Dolar AS Melemah, Mata Uang Asia Apa yang Menarik?
Menjelang akhir tahun, para analis memberikan proyeksi prospek mata uang. Ibrahim Assuaibi memperkirakan USD/JPY akan berada di kisaran 157,60, USD/IDR di 16.800, USD/INR di 87,50, dan USD/PHP di 57,23. Sementara itu, Lukman Leong mematok kisaran USD/IDR di 16.500–17.000, USD/JPY di 155,00, USD/INR di 89–90, dan USD/PHP di 61–62. Josua Pardede memiliki perkiraan yang sedikit berbeda, dengan USD/IDR bergerak di 16.300–16.500, USD/JPY di 150–154, USD/INR di 87–89, dan USD/PHP di 58–59.
Mata Uang yang Layak Dikoleksi
Untuk strategi investasi mata uang, Ibrahim Assuaibi menyarankan dua mata uang yang menarik dikoleksi: yen Jepang dan dolar Singapura. Keduanya dianggap relatif stabil di tengah ketidakpastian ekonomi global, menawarkan opsi yang lebih aman bagi investor.

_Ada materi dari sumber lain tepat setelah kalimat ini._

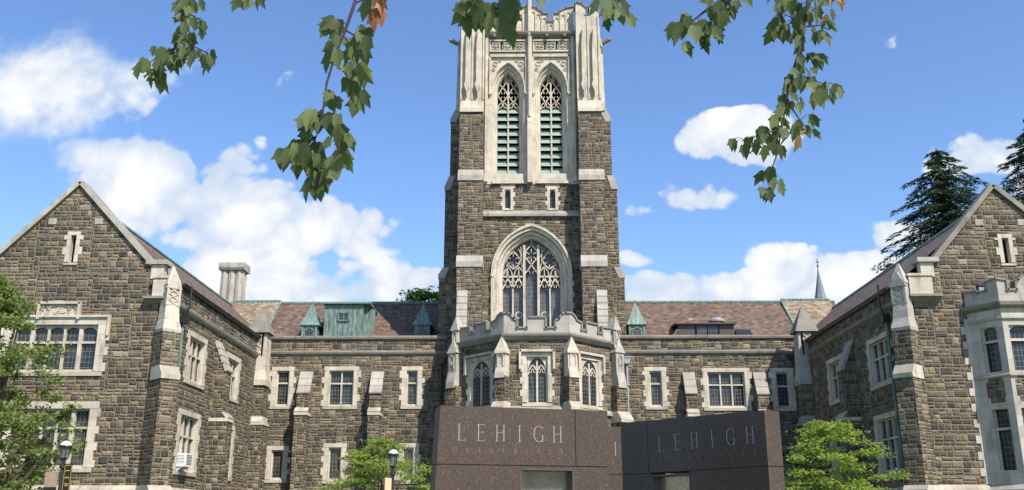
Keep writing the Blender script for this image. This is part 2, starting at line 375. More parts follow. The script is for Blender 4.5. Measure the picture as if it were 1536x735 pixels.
class MB:
    def __init__(s): s.v = []; s.f = []; s.m = []; s.mi = 0
    def add(s, pts, faces):
        b = len(s.v); s.v += [tuple(p) for p in pts]
        for f in faces: s.f.append([b+i for i in f]); s.m.append(s.mi)
        return s
    def prism(s, fr, poly, d0, d1):
        n = len(poly)
        s.add([fr.p(u, v, d0) for u, v in poly]+[fr.p(u, v, d1) for u, v in poly],
              [list(range(n))[::-1], list(range(n, 2*n))]+[[i, (i+1) % n, n+(i+1) % n, n+i] for i in range(n)]); return s
    def box(s, fr, u0, u1, v0, v1, d0, d1): return s.prism(fr, [(u0, v0), (u1, v0), (u1, v1), (u0, v1)], d0, d1)
    def side(s, fr, prof, u0, u1):
        """profile in (d, v) swept along u"""
        n = len(prof)
        s.add([fr.p(u0, v, d) for d, v in prof]+[fr.p(u1, v, d) for d, v in prof],
              [list(range(n)), list(range(n, 2*n))[::-1]]+[[(i+1) % n, i, n+i, n+(i+1) % n] for i in range(n)]); return s
    def tube(s, pts, r, n=6, caps=True):
        pts = [Vector(p) for p in pts]; k = len(pts)
        rs = r if isinstance(r, (list, tuple)) else [r]*k
        vs = []; up = Vector((0.13, 0.31, 0.94)).normalized()
        for i, p in enumerate(pts):
            t = (pts[min(i+1, k-1)]-pts[max(i-1, 0)]).normalized()
            a = t.cross(up) if abs(t.dot(up)) < 0.97 else t.cross(Vector((1, 0, 0))); a.normalize(); b = t.cross(a)
            vs += [p+(a*math.cos(2*math.pi*j/n)+b*math.sin(2*math.pi*j/n))*rs[i] for j in range(n)]
        fs = [[i*n+j, i*n+(j+1) % n, (i+1)*n+(j+1) % n, (i+1)*n+j] for i in range(k-1) for j in range(n)]
        if caps: fs += [list(range(n))[::-1], [(k-1)*n+j for j in range(n)]]
        return s.add(vs, fs)
    def lathe(s, c, prof, n=16):
        c = Vector(c); k = len(prof)
        vs = [c+Vector((r*math.cos(2*math.pi*j/n), r*math.sin(2*math.pi*j/n), z)) for r, z in prof for j in range(n)]
        fs = [[i*n+j, i*n+(j+1) % n, (i+1)*n+(j+1) % n, (i+1)*n+j] for i in range(k-1) for j in range(n)]
        fs += [list(range(n))[::-1], [(k-1)*n+j for j in range(n)]]
        return s.add(vs, fs)
    def rib(s, fr, pts, w, d0, d1):
        """bar following a polyline in the plane"""
        for a, b in zip(pts[:-1], pts[1:]):
            t = Vector((b[0]-a[0], b[1]-a[1])); L = t.length
            if L < 1e-5: continue
            t /= L; q = Vector((-t.y, t.x))*w*0.5; e = t*w*0.25
            s.prism(fr, [(a[0]-q.x-e.x, a[1]-q.y-e.y), (b[0]-q.x+e.x, b[1]-q.y+e.y), (b[0]+q.x+e.x, b[1]+q.y+e.y), (a[0]+q.x-e.x, a[1]+q.y-e.y)], d0, d1)
        return s
    def loft(s, fr, profs):
        n = len(profs[0][0]); vs = []
        for pts, d in profs: vs += [fr.p(u, v, d) for u, v in pts]
        return s.add(vs, [[i*n+j, i*n+j+1, (i+1)*n+j+1, (i+1)*n+j] for i in range(len(profs)-1) for j in range(n-1)])
    def build(s, name, mats, parent=None, label=None, smooth=False, recalc=True):
        me = bpy.data.meshes.new(name); k = SITE[0]
        if k != 1.0: s.v = [(v[0]*k, v[1]*k, v[2]*k-(k-1)*1.6) for v in s.v]
        xs = [v[0] for v in s.v]; ys = [v[1] for v in s.v]; zs = [v[2] for v in s.v]
        c = Vector(((min(xs)+max(xs))/2, (min(ys)+max(ys))/2, min(zs)))
        me.from_pydata([(v[0]-c.x, v[1]-c.y, v[2]-c.z) for v in s.v], [], s.f)
        if not isinstance(mats, (list, tuple)): mats = [mats]
        for m in mats: me.materials.append(m)
        if len(mats) > 1: me.polygons.foreach_set('material_index', s.m)
        if smooth: me.polygons.foreach_set('use_smooth', [True]*len(me.polygons))
        if recalc:
            bm = bmesh.new(); bm.from_mesh(me); bmesh.ops.recalc_face_normals(bm, faces=bm.faces); bm.to_mesh(me); bm.free()
        me.update()
        o = bpy.data.objects.new(name, me); link(o); ROOTLOC[o] = c
        if parent is not None: o.parent = parent; o.location = c-ROOTLOC[parent]
        else: o.location = c
        if label: o['label'] = label
        return o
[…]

Josua Pardede menambahkan, beberapa mata uang Asia lain juga berpotensi menarik untuk dipertimbangkan. “Yen menarik untuk akumulasi bertahap, ringgit stabil dan berisiko rendah, sementara baht dan yuan onshore bisa jadi pilihan taktis karena dukungan ekspor dan kebijakan yang positif,” pungkasnya, memberikan panduan komprehensif untuk strategi investasi mata uang di tengah dinamika pasar global.